((
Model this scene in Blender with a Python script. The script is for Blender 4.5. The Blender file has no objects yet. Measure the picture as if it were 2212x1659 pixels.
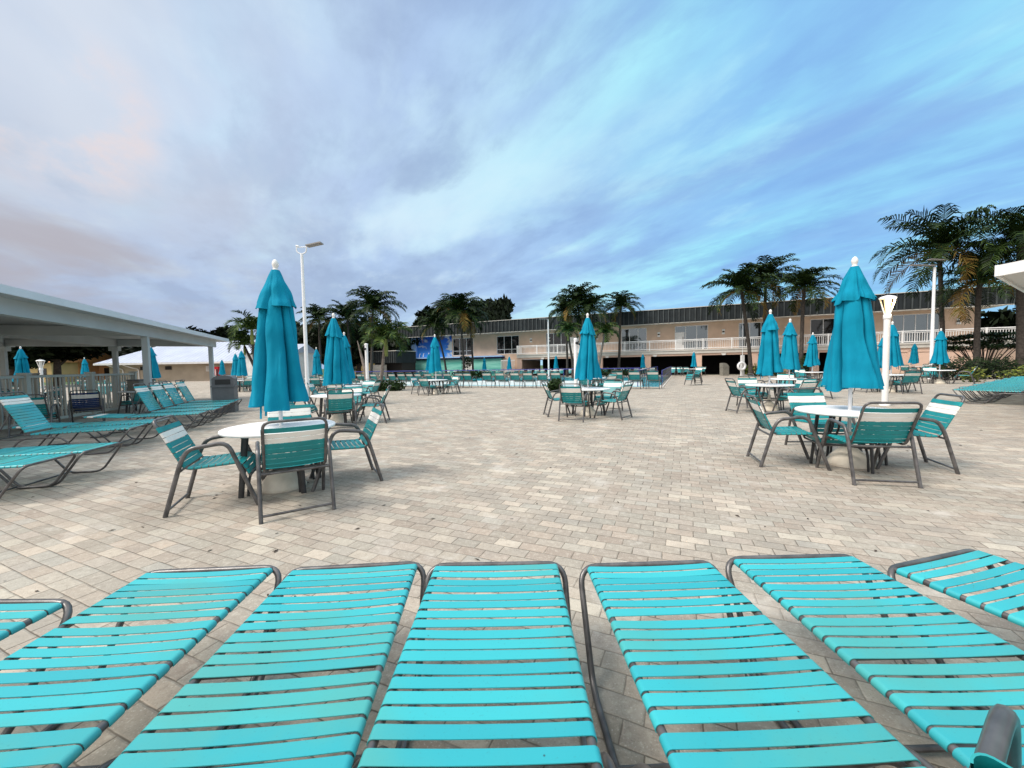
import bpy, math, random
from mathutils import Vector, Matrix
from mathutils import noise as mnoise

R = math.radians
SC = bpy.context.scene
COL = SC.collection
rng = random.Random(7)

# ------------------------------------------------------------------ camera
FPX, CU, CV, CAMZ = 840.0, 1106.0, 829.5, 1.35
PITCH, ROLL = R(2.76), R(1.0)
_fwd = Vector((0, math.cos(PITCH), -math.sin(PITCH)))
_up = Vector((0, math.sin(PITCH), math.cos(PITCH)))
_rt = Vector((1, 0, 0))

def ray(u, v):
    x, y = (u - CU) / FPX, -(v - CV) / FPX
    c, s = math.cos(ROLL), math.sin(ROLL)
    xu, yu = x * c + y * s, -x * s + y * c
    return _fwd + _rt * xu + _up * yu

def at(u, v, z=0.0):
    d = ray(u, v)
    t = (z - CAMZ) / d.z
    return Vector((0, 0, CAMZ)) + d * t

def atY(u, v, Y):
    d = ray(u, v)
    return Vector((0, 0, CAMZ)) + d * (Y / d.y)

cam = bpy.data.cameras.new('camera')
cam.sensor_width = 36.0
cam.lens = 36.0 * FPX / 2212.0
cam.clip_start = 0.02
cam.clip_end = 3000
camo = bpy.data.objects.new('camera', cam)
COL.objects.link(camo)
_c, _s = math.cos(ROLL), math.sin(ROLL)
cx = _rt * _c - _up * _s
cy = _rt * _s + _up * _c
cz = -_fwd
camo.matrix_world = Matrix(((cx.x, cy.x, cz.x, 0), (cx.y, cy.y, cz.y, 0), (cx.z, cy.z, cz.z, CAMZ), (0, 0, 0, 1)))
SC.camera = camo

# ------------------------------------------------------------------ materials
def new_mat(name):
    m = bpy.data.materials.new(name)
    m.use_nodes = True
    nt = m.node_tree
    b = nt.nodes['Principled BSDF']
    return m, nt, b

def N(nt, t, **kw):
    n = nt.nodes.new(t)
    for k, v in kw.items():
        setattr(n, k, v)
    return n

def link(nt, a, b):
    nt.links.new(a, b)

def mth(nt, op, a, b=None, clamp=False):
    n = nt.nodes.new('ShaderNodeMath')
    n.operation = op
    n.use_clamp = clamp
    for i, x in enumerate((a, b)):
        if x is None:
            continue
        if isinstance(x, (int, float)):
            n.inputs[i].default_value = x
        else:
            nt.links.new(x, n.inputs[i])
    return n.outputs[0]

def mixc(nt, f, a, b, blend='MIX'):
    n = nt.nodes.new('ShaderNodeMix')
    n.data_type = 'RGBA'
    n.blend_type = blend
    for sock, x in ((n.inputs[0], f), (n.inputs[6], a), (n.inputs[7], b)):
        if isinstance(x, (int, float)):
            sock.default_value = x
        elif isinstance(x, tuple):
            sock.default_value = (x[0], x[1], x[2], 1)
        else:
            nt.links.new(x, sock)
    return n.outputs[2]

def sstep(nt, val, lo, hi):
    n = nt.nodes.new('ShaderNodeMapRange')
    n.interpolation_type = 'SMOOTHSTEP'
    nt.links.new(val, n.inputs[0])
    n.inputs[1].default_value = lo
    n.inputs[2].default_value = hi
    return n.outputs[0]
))
Extract the full listing exactly, with the pictures left out.

## Final result
Model this scene in Blender with a Python script. The script is for Blender 4.5. The Blender file has no objects yet. Measure the picture as if it were 2212x1659 pixels.
import bpy, math, random
from mathutils import Vector, Matrix
from mathutils import noise as mnoise

R = math.radians
SC = bpy.context.scene
COL = SC.collection
rng = random.Random(7)

# ------------------------------------------------------------------ camera
FPX, CU, CV, CAMZ = 840.0, 1106.0, 829.5, 1.35
PITCH, ROLL = R(2.76), R(1.0)
_fwd = Vector((0, math.cos(PITCH), -math.sin(PITCH)))
_up = Vector((0, math.sin(PITCH), math.cos(PITCH)))
_rt = Vector((1, 0, 0))

def ray(u, v):
    x, y = (u - CU) / FPX, -(v - CV) / FPX
    c, s = math.cos(ROLL), math.sin(ROLL)
    xu, yu = x * c + y * s, -x * s + y * c
    return _fwd + _rt * xu + _up * yu

def at(u, v, z=0.0):
    d = ray(u, v)
    t = (z - CAMZ) / d.z
    return Vector((0, 0, CAMZ)) + d * t

def atY(u, v, Y):
    d = ray(u, v)
    return Vector((0, 0, CAMZ)) + d * (Y / d.y)

cam = bpy.data.cameras.new('camera')
cam.sensor_width = 36.0
cam.lens = 36.0 * FPX / 2212.0
cam.clip_start = 0.02
cam.clip_end = 3000
camo = bpy.data.objects.new('camera', cam)
COL.objects.link(camo)
_c, _s = math.cos(ROLL), math.sin(ROLL)
cx = _rt * _c - _up * _s
cy = _rt * _s + _up * _c
cz = -_fwd
camo.matrix_world = Matrix(((cx.x, cy.x, cz.x, 0), (cx.y, cy.y, cz.y, 0), (cx.z, cy.z, cz.z, CAMZ), (0, 0, 0, 1)))
SC.camera = camo

# ------------------------------------------------------------------ materials
def new_mat(name):
    m = bpy.data.materials.new(name)
    m.use_nodes = True
    nt = m.node_tree
    b = nt.nodes['Principled BSDF']
    return m, nt, b

def N(nt, t, **kw):
    n = nt.nodes.new(t)
    for k, v in kw.items():
        setattr(n, k, v)
    return n

def link(nt, a, b):
    nt.links.new(a, b)

def mth(nt, op, a, b=None, clamp=False):
    n = nt.nodes.new('ShaderNodeMath')
    n.operation = op
    n.use_clamp = clamp
    for i, x in enumerate((a, b)):
        if x is None:
            continue
        if isinstance(x, (int, float)):
            n.inputs[i].default_value = x
        else:
            nt.links.new(x, n.inputs[i])
    return n.outputs[0]

def mixc(nt, f, a, b, blend='MIX'):
    n = nt.nodes.new('ShaderNodeMix')
    n.data_type = 'RGBA'
    n.blend_type = blend
    for sock, x in ((n.inputs[0], f), (n.inputs[6], a), (n.inputs[7], b)):
        if isinstance(x, (int, float)):
            sock.default_value = x
        elif isinstance(x, tuple):
            sock.default_value = (x[0], x[1], x[2], 1)
        else:
            nt.links.new(x, sock)
    return n.outputs[2]

def sstep(nt, val, lo, hi):
    n = nt.nodes.new('ShaderNodeMapRange')
    n.interpolation_type = 'SMOOTHSTEP'
    nt.links.new(val, n.inputs[0])
    n.inputs[1].default_value = lo
    n.inputs[2].default_value = hi
    return n.outputs[0]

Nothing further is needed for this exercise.